◆ What you should do:
All of the material below is to be repeated exactly.

◆ Given data:
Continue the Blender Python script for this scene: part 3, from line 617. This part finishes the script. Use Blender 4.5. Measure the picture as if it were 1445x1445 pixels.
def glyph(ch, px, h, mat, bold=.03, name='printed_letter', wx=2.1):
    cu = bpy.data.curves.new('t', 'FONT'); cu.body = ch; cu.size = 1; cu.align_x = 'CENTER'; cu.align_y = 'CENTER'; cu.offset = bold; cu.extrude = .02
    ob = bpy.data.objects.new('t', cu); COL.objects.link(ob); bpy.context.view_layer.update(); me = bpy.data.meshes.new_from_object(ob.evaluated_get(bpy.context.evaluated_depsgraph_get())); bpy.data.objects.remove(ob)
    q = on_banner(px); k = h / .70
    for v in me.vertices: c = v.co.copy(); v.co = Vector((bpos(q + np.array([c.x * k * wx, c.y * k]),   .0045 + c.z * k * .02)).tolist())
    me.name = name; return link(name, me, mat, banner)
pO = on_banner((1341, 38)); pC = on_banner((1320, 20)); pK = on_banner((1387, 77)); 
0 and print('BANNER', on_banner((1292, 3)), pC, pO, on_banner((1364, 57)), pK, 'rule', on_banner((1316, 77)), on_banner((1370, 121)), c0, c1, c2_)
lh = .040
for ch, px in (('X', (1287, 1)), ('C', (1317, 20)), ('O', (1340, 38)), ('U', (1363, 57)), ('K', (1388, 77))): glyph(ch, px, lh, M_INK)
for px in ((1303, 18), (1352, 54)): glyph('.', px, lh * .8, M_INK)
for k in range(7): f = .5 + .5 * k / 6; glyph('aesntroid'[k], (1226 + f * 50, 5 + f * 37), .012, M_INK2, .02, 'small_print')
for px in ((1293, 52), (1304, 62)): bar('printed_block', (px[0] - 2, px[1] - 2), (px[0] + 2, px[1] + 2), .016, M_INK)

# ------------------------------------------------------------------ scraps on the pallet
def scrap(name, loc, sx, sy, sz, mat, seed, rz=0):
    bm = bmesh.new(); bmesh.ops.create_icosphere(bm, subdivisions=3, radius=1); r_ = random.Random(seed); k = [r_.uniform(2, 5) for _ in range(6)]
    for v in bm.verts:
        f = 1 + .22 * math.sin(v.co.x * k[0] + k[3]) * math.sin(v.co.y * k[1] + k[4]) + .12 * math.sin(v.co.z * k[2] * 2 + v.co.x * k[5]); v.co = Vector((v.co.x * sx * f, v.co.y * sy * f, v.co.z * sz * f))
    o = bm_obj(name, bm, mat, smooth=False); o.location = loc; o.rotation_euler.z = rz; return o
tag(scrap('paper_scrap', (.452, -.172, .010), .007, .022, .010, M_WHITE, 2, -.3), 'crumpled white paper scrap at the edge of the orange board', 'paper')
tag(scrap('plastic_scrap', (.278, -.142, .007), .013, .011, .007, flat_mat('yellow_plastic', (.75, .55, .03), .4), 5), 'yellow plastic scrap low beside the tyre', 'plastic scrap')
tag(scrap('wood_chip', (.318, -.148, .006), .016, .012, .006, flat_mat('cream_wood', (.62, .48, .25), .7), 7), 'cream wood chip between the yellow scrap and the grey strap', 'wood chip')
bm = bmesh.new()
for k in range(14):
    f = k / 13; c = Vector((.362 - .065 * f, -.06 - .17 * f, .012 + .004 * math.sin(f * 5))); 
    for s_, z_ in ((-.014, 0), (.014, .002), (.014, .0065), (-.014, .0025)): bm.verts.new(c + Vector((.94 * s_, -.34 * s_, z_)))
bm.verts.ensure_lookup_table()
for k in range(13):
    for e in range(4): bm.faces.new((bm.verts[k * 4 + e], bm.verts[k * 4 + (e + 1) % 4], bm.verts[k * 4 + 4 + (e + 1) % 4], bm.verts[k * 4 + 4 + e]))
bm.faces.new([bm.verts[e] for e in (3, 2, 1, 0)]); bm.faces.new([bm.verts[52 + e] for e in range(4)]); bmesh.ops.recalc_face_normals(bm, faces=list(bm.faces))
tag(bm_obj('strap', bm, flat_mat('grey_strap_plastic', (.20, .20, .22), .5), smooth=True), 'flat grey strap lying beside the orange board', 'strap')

◆ Response to this exercise:
Continue the Blender Python script for this scene: part 3, from line 617. This part finishes the script. Use Blender 4.5. Measure the picture as if it were 1445x1445 pixels.
def glyph(ch, px, h, mat, bold=.03, name='printed_letter', wx=2.1):
    cu = bpy.data.curves.new('t', 'FONT'); cu.body = ch; cu.size = 1; cu.align_x = 'CENTER'; cu.align_y = 'CENTER'; cu.offset = bold; cu.extrude = .02
    ob = bpy.data.objects.new('t', cu); COL.objects.link(ob); bpy.context.view_layer.update(); me = bpy.data.meshes.new_from_object(ob.evaluated_get(bpy.context.evaluated_depsgraph_get())); bpy.data.objects.remove(ob)
    q = on_banner(px); k = h / .70
    for v in me.vertices: c = v.co.copy(); v.co = Vector((bpos(q + np.array([c.x * k * wx, c.y * k]),   .0045 + c.z * k * .02)).tolist())
    me.name = name; return link(name, me, mat, banner)
pO = on_banner((1341, 38)); pC = on_banner((1320, 20)); pK = on_banner((1387, 77)); 
0 and print('BANNER', on_banner((1292, 3)), pC, pO, on_banner((1364, 57)), pK, 'rule', on_banner((1316, 77)), on_banner((1370, 121)), c0, c1, c2_)
lh = .040
for ch, px in (('X', (1287, 1)), ('C', (1317, 20)), ('O', (1340, 38)), ('U', (1363, 57)), ('K', (1388, 77))): glyph(ch, px, lh, M_INK)
for px in ((1303, 18), (1352, 54)): glyph('.', px, lh * .8, M_INK)
for k in range(7): f = .5 + .5 * k / 6; glyph('aesntroid'[k], (1226 + f * 50, 5 + f * 37), .012, M_INK2, .02, 'small_print')
for px in ((1293, 52), (1304, 62)): bar('printed_block', (px[0] - 2, px[1] - 2), (px[0] + 2, px[1] + 2), .016, M_INK)

# ------------------------------------------------------------------ scraps on the pallet
def scrap(name, loc, sx, sy, sz, mat, seed, rz=0):
    bm = bmesh.new(); bmesh.ops.create_icosphere(bm, subdivisions=3, radius=1); r_ = random.Random(seed); k = [r_.uniform(2, 5) for _ in range(6)]
    for v in bm.verts:
        f = 1 + .22 * math.sin(v.co.x * k[0] + k[3]) * math.sin(v.co.y * k[1] + k[4]) + .12 * math.sin(v.co.z * k[2] * 2 + v.co.x * k[5]); v.co = Vector((v.co.x * sx * f, v.co.y * sy * f, v.co.z * sz * f))
    o = bm_obj(name, bm, mat, smooth=False); o.location = loc; o.rotation_euler.z = rz; return o
tag(scrap('paper_scrap', (.452, -.172, .010), .007, .022, .010, M_WHITE, 2, -.3), 'crumpled white paper scrap at the edge of the orange board', 'paper')
tag(scrap('plastic_scrap', (.278, -.142, .007), .013, .011, .007, flat_mat('yellow_plastic', (.75, .55, .03), .4), 5), 'yellow plastic scrap low beside the tyre', 'plastic scrap')
tag(scrap('wood_chip', (.318, -.148, .006), .016, .012, .006, flat_mat('cream_wood', (.62, .48, .25), .7), 7), 'cream wood chip between the yellow scrap and the grey strap', 'wood chip')
bm = bmesh.new()
for k in range(14):
    f = k / 13; c = Vector((.362 - .065 * f, -.06 - .17 * f, .012 + .004 * math.sin(f * 5))); 
    for s_, z_ in ((-.014, 0), (.014, .002), (.014, .0065), (-.014, .0025)): bm.verts.new(c + Vector((.94 * s_, -.34 * s_, z_)))
bm.verts.ensure_lookup_table()
for k in range(13):
    for e in range(4): bm.faces.new((bm.verts[k * 4 + e], bm.verts[k * 4 + (e + 1) % 4], bm.verts[k * 4 + 4 + (e + 1) % 4], bm.verts[k * 4 + 4 + e]))
bm.faces.new([bm.verts[e] for e in (3, 2, 1, 0)]); bm.faces.new([bm.verts[52 + e] for e in range(4)]); bmesh.ops.recalc_face_normals(bm, faces=list(bm.faces))
tag(bm_obj('strap', bm, flat_mat('grey_strap_plastic', (.20, .20, .22), .5), smooth=True), 'flat grey strap lying beside the orange board', 'strap')